Duke Energy Schedule GSP vs SGS Classification Issues

Started by Dale O. — 1 year ago — 1 views
Hey everyone, Dale O. here from Columbus. I've got a client with a manufacturing facility pulling 485 kW demand that Duke Energy has been billing on Schedule GSP (General Service Primary) for three years. Just discovered they qualify for Schedule SGS (Small General Service) which caps at 500 kW. The rate difference is significant - about $1,800/month. Anyone dealt with Duke on retroactive reclassification requests? What documentation did they require?
Angela F. here, also Columbus! Duke can be tough on retros but I've had success going back 12 months with proper justification. You'll need load profile data showing consistent demand under the threshold, plus a formal letter explaining the misclassification. Did the customer's usage pattern change or were they wrong from day one?

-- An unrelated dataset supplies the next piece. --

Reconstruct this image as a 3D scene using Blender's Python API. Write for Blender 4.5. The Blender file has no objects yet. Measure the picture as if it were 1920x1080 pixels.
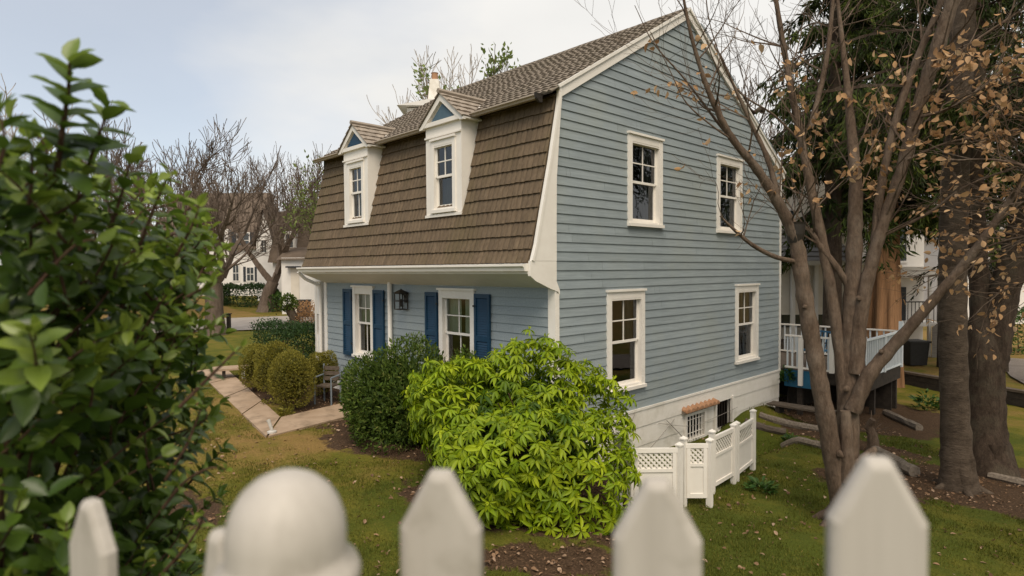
import bpy, bmesh, math, random
import numpy as np
R = np.random.default_rng(7)
random.seed(7)
V = lambda *a: np.array(a, float)
scene = bpy.context.scene
COL = scene.collection

# ------------------------------------------------------------------ camera
F, CX, CY, CZ = 1139.2168, 6.8119, -7.4615, 2.7
YAW, PITCH, ROLL = .8104, -.0301, -.0063
CAM = V(CX, CY, CZ)
FWD = V(-math.sin(YAW) * math.cos(PITCH), math.cos(YAW) * math.cos(PITCH), math.sin(PITCH))
RGT = V(math.cos(YAW), math.sin(YAW), 0)
UPV = np.cross(RGT, FWD)
R2 = RGT * math.cos(ROLL) + UPV * math.sin(ROLL)
U2 = UPV * math.cos(ROLL) - RGT * math.sin(ROLL)
FXY = V(-math.sin(YAW), math.cos(YAW), 0)

def at(u, v, depth):                       # image pixel coordinates and a depth from this camera give a world point
    return CAM + (FWD + R2 * (u - 960) / F + U2 * (540 - v) / F) * depth

def loc(X, D, z):                          # metres right of / in front of the standing point, height z
    p = CAM + RGT * X + FXY * D
    return V(p[0], p[1], z)

cam = bpy.data.cameras.new('camera')
camo = bpy.data.objects.new('camera', cam)
COL.objects.link(camo)
from mathutils import Matrix, Vector
m = Matrix.Identity(4)
for i in range(3):
    m[i][0], m[i][1], m[i][2], m[i][3] = R2[i], U2[i], -FWD[i], CAM[i]
camo.matrix_world = m
cam.sensor_width = 36
cam.lens = F / 1920 * 36
cam.clip_start = .02
cam.clip_end = 3000
cam.dof.use_dof = True
cam.dof.focus_distance = 10.5
cam.dof.aperture_fstop = 2.5
scene.camera = camo

# ------------------------------------------------------------------ materials
def new_mat(name):
    mt = bpy.data.materials.new(name)
    mt.use_nodes = True
    nt = mt.node_tree
    return mt, nt, nt.nodes, nt.links, nt.nodes['Principled BSDF']

def nz(N, L, scale, detail=4, rough=.55, stretch=None, coord='Object'):
    tc = N.new('ShaderNodeTexCoord')
    t = N.new('ShaderNodeTexNoise')
    t.inputs['Scale'].default_value = scale
    t.inputs['Detail'].default_value = detail
    t.inputs['Roughness'].default_value = rough
    if stretch:
        mp = N.new('ShaderNodeMapping')
        mp.inputs['Scale'].default_value = stretch
        L.new(tc.outputs[coord], mp.inputs['Vector'])
        L.new(mp.outputs['Vector'], t.inputs['Vector'])
    else:
        L.new(tc.outputs[coord], t.inputs['Vector'])
    return t

def ramp(N, L, fac, stops):
    r = N.new('ShaderNodeValToRGB')
    e = r.color_ramp.elements
    while len(e) < len(stops):
        e.new(.5)
    for k, (p, c) in enumerate(stops):
        e[k].position = p
        e[k].color = (*c, 1)
    L.new(fac, r.inputs['Fac'])
    return r

def mixc(N, L, a, b, fac, mode='MIX'):
    x = N.new('ShaderNodeMix')
    x.data_type = 'RGBA'
    x.blend_type = mode
    for s, k in ((a, 6), (b, 7)):
        if isinstance(s, tuple):
            x.inputs[k].default_value = (*s, 1)
        else:
            L.new(s, x.inputs[k])
    if isinstance(fac, (int, float)):
        x.inputs[0].default_value = fac
    else:
        L.new(fac, x.inputs[0])
    return x.outputs[2]

def bump(N, L, B, h, strength=.3, dist=.02):
    b = N.new('ShaderNodeBump')
    b.inputs['Strength'].default_value = strength
    b.inputs['Distance'].default_value = dist
    L.new(h, b.inputs['Height'])
    L.new(b.outputs['Normal'], B.inputs['Normal'])

def simple(name, c1, c2, scale=6, rough=.6, bmp=.15, stretch=None, spec=.4, detail=5, c3=None, s3=1.2, f3=.35, metal=0, dist=.01, tint=None):
    mt, nt, N, L, B = new_mat(name)
    t = nz(N, L, scale, detail, .6, stretch)
    r = ramp(N, L, t.outputs['Fac'], [(.32, c1), (.68, c2)])
    col = r.outputs['Color']
    if c3:
        t3 = nz(N, L, s3, 5, .65)
        r3 = ramp(N, L, t3.outputs['Fac'], [(.5, (0, 0, 0)), (.72, (f3, f3, f3))])
        col = mixc(N, L, col, c3, r3.outputs['Color'])
    if tint:
        a = N.new('ShaderNodeAttribute')
        a.attribute_name = 'tint'
        rt = ramp(N, L, a.outputs['Fac'], [(0, (tint[0],) * 3), (1, (tint[1],) * 3)])
        col = mixc(N, L, col, rt.outputs['Color'], 1.0, 'MULTIPLY')
    L.new(col, B.inputs['Base Color'])
    B.inputs['Roughness'].default_value = rough
    B.inputs['Specular IOR Level'].default_value = spec
    B.inputs['Metallic'].default_value = metal
    if bmp:
        bump(N, L, B, t.outputs['Fac'], bmp, dist)
    return mt

def leaf_mat(name, dark, mid, light, rough=.5, trans=.3, spec=.35, transcol=None):
    mt, nt, N, L, B = new_mat(name)
    a = N.new('ShaderNodeAttribute')
    a.attribute_name = 'tint'
    r = ramp(N, L, a.outputs['Fac'], [(0, dark), (.5, mid), (1, light)])
    t = nz(N, L, 2.2, 3)
    r2 = ramp(N, L, t.outputs['Fac'], [(.3, (.75, .75, .75)), (.7, (1.15, 1.15, 1.05))])
    c = mixc(N, L, r.outputs['Color'], r2.outputs['Color'], 1.0, 'MULTIPLY')
    L.new(c, B.inputs['Base Color'])
    B.inputs['Roughness'].default_value = rough
    B.inputs['Specular IOR Level'].default_value = spec
    tr = N.new('ShaderNodeBsdfTranslucent')
    L.new(c, tr.inputs['Color'])
    mx = N.new('ShaderNodeMixShader')
    mx.inputs[0].default_value = trans
    L.new(B.outputs[0], mx.inputs[1])
    L.new(tr.outputs[0], mx.inputs[2])
    L.new(mx.outputs[0], N['Material Output'].inputs['Surface'])
    return mt

def bark_mat(name, c1, c2, scale=9, lich=None, vs=.25, bmp=.7):
    mt, nt, N, L, B = new_mat(name)
    t = nz(N, L, scale, 8, .7, (1, 1, vs))
    r = ramp(N, L, t.outputs['Fac'], [(.3, c1), (.62, c2)])
    col = r.outputs['Color']
    if lich:
        t2 = nz(N, L, 2.3, 5, .6)
        r2 = ramp(N, L, t2.outputs['Fac'], [(.48, (0, 0, 0)), (.7, (.7, .7, .7))])
        col = mixc(N, L, col, lich, r2.outputs['Color'])
    L.new(col, B.inputs['Base Color'])
    B.inputs['Roughness'].default_value = .9
    B.inputs['Specular IOR Level'].default_value = .15
    tb_ = nz(N, L, scale * 3.2, 6, .75, (1, 1, vs * 1.4))
    rb2 = ramp(N, L, tb_.outputs['Fac'], [(.3, (.66, .66, .66)), (.7, (1.28, 1.28, 1.28))])
    col = mixc(N, L, col, rb2.outputs['Color'], 1, 'MULTIPLY')
    L.new(col, B.inputs['Base Color'])
    hm = N.new('ShaderNodeMath')
    hm.operation = 'ADD'
    L.new(t.outputs['Fac'], hm.inputs[0])
    L.new(tb_.outputs['Fac'], hm.inputs[1])
    bump(N, L, B, hm.outputs[0], bmp, .035)
    return mt

M = {}
def siding_mat():
    mt, nt, N, L, B = new_mat('blue_clapboard')
    t = nz(N, L, 1.1, 5, .6)
    r = ramp(N, L, t.outputs['Fac'], [(.3, (.252, .293, .312)), (.7, (.292, .334, .346))])
    g = nz(N, L, 30, 4, .6, (1, .06, 1.2))
    rg = ramp(N, L, g.outputs['Fac'], [(.3, (.86, .86, .86)), (.7, (1.08, 1.08, 1.08))])
    c = mixc(N, L, r.outputs['Color'], rg.outputs['Color'], 1, 'MULTIPLY')
    d = nz(N, L, .55, 6, .65)
    rd = ramp(N, L, d.outputs['Fac'], [(.5, (0, 0, 0)), (.78, (.5, .5, .5))])
    c = mixc(N, L, c, (.25, .265, .215), rd.outputs['Color'])
    at_ = N.new('ShaderNodeAttribute')
    at_.attribute_name = 'tint'
    rt = ramp(N, L, at_.outputs['Fac'], [(0, (.95, .95, .945)), (1, (1.04, 1.04, 1.045))])
    c = mixc(N, L, c, rt.outputs['Color'], 1, 'MULTIPLY')
    L.new(c, B.inputs['Base Color'])
    B.inputs['Roughness'].default_value = .62
    B.inputs['Specular IOR Level'].default_value = .3
    bump(N, L, B, g.outputs['Fac'], .12, .004)
    return mt
M['siding'] = siding_mat()
M['white'] = simple('white_paint', (.77, .725, .66), (.81, .77, .705), 5, .5, .05, None, .4, 5, (.5, .46, .38), 1.6, .14)
M['white_wood'] = simple('white_fence_paint', (.40, .365, .32), (.47, .432, .382), 26, .55, .3, (1, 1, .07), .35, 8, (.24, .215, .17), 14, .5, 0, .004)
M['foundation'] = simple('white_foundation', (.77, .73, .66), (.82, .78, .72), 4, .65, .12, None, .3, 6, (.42, .38, .28), 1.3, .5)
M['navy'] = simple('navy_shutter_paint', (.004, .034, .074), (.006, .044, .092), 6, .5, .05)
M['slate_panel'] = simple('blue_grey_panel', (.06, .11, .15), (.075, .13, .17), 6, .6, .05)
def shingle_mat(name, a, b, moss):
    mt, nt, N, L, B = new_mat(name)
    t = nz(N, L, 22, 6, .7, (1, 1, .18))
    r = ramp(N, L, t.outputs['Fac'], [(.3, a), (.7, b)])
    at_ = N.new('ShaderNodeAttribute')
    at_.attribute_name = 'tint'
    rt = ramp(N, L, at_.outputs['Fac'], [(0, (.84, .84, .84)), (1, (1.15, 1.14, 1.12))])
    c = mixc(N, L, r.outputs['Color'], rt.outputs['Color'], 1, 'MULTIPLY')
    d = nz(N, L, .8, 6, .7, (1, 1, .5))
    rd = ramp(N, L, d.outputs['Fac'], [(.5, (0, 0, 0)), (.74, (.55, .55, .55))])
    c = mixc(N, L, c, moss, rd.outputs['Color'])
    L.new(c, B.inputs['Base Color'])
    B.inputs['Roughness'].default_value = .85
    B.inputs['Specular IOR Level'].default_value = .2
    bump(N, L, B, t.outputs['Fac'], .35, .01)
    return mt
M['shingle'] = shingle_mat('brown_shake', (.098, .070, .045), (.165, .122, .080), (.100, .084, .036))
M['rooftile'] = shingle_mat('brown_roof_tile', (.165, .135, .105), (.235, .198, .160), (.15, .13, .085))
M['dormertile'] = shingle_mat('pale_brown_tile', (.25, .21, .17), (.34, .29, .24), (.2, .17, .12))
M['dark_metal'] = simple('black_metal', (.018, .014, .011), (.03, .024, .018), 20, .5, .1)
M['interior'] = simple('dark_room', (.035, .026, .02), (.06, .045, .035), 1.5, .9, 0)
M['curtain'] = simple('sheer_curtain', (.55, .58, .42), (.68, .70, .54), 3, .9, 0)
M['curtain_dim'] = simple('grey_curtain', (.10, .10, .085), (.15, .15, .13), 3, .9, 0)
M['terracotta'] = simple('terracotta', (.33, .17, .09), (.42, .24, .14), 12, .8, .2, None, .2, 5, (.12, .08, .05), 8, .5)
M['wire'] = simple('grey_cable', (.25, .22, .19), (.3, .27, .24), 9, .6, 0)
M['bluepaint'] = simple('blue_deck_paint', (.012, .09, .17), (.018, .12, .21), 6, .6, .1)
M['bluefabric'] = simple('blue_cushion', (.03, .12, .22), (.045, .16, .28), 20, .85, .1)
M['greybluerail'] = simple('pale_blue_white_paint', (.56, .61, .64), (.64, .68, .70), 8, .5, .08)
M['deckwood'] = simple('weathered_wood', (.075, .058, .043), (.14, .11, .085), 10, .85, .4, (1, 1, 4), .2)
M['darkwood'] = simple('dark_wood_and_shade', (.02, .015, .011), (.045, .034, .025), 8, .9, .4)
M['timber'] = simple('grey_timber', (.13, .105, .08), (.26, .215, .17), 9, .85, .4, (3, 3, 3), .2)
M['stone_slab'] = simple('tan_concrete', (.33, .235, .155), (.43, .315, .22), 2.4, .8, .3, None, .25, 8, (.17, .125, .08), 2.5, .75)
M['road'] = simple('pale_asphalt', (.30, .265, .235), (.38, .34, .305), 1.5, .85, .2, None, .2, 8, (.2, .18, .16), .5, .5)
M['gravel'] = simple('pale_gravel', (.16, .13, .11), (.28, .24, .21), 25, .9, .5, None, .2, 8, (.12, .10, .07), .9, .6)
M['bgwhite'] = simple('white_house_wall', (.68, .65, .61), (.76, .73, .69), 1.2, .6, .05)
M['bgcream'] = simple('cream_house_wall', (.62, .56, .47), (.7, .64, .55), 1.2, .6, .05)
M['bgroof'] = simple('brown_far_roof', (.105, .078, .058), (.16, .122, .092), 1.6, .9, .3, None, .2, 8)
M['greyroof'] = simple('grey_shingle_roof', (.17, .155, .14), (.26, .24, .215), 9, .9, .3, (.3, .3, 4), .2, 6)
M['bgglass'] = simple('dark_window_glass', (.03, .035, .04), (.05, .06, .07), 2, .15, 0, None, .6)
M['shutterdark'] = simple('dark_shutter', (.02, .024, .03), (.03, .035, .042), 5, .6, .05)
M['brickpath'] = simple('dry_leaf_cover', (.30, .19, .11), (.44, .30, .19), 9, .9, .5, None, .2, 8)
M['chairmetal'] = simple('blue_grey_metal', (.15, .18, .21), (.21, .25, .28), 14, .5, .1)
M['binblack'] = simple('black_plastic', (.015, .015, .015), (.025, .025, .025), 8, .5, .05)
M['greystone'] = simple('pale_stone', (.42, .40, .36), (.55, .52, .48), 14, .8, .3)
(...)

Thanks Angela! This was wrong from installation. New construction in 2021, contractor apparently requested GSP without understanding the thresholds. Customer has never exceeded 490 kW in three years of billing. Should be a slam dunk but Duke is dragging their feet.
Randy Dawson weighing in from Memphis. New construction misclassifications are unfortunately common, especially when contractors handle utility applications without rate expertise. Duke Energy typically allows retroactive corrections for clear misclassifications, but they'll want to see: 1) Original application documents, 2) 24 months of interval demand data proving qualification, 3) Written request citing specific tariff language, and 4) Explanation of how the error occurred. The key is demonstrating this wasn't a usage pattern change but an initial classification error. I'd recommend escalating to their Commercial Rate Review team if the local office isn't responsive. Document everything in writing.
Roy H. from Birmingham. Had similar issue with Alabama Power last year. New construction manufacturing plant, contractor requested Rate LPL (Large Power Low) instead of Rate SGS. Took four months to resolve but got 18 months retroactive credit totaling $34,000. Key was proving contractor error versus customer usage change.
Randy, that's exactly the roadmap I needed. Already have the interval data and original application. The contractor clearly didn't understand Duke's threshold structure. Will draft the formal request this week and escalate to Commercial Rate Review if needed. Roy, $34K recovery - nice work! Gives me hope this is worth pursuing.
Dale, one more tip - Duke's Commercial Rate Review team is much more knowledgeable than regular customer service. Ask specifically for supervisor review and mention this involves tariff interpretation. I've found they're more receptive when you speak their language with specific schedule references.
Update: Submitted formal request to Duke's Commercial Rate Review team with all documentation Randy suggested. They acknowledged receipt and assigned case number. Fingers crossed for good news in 30-60 days. Will report back with results for the group.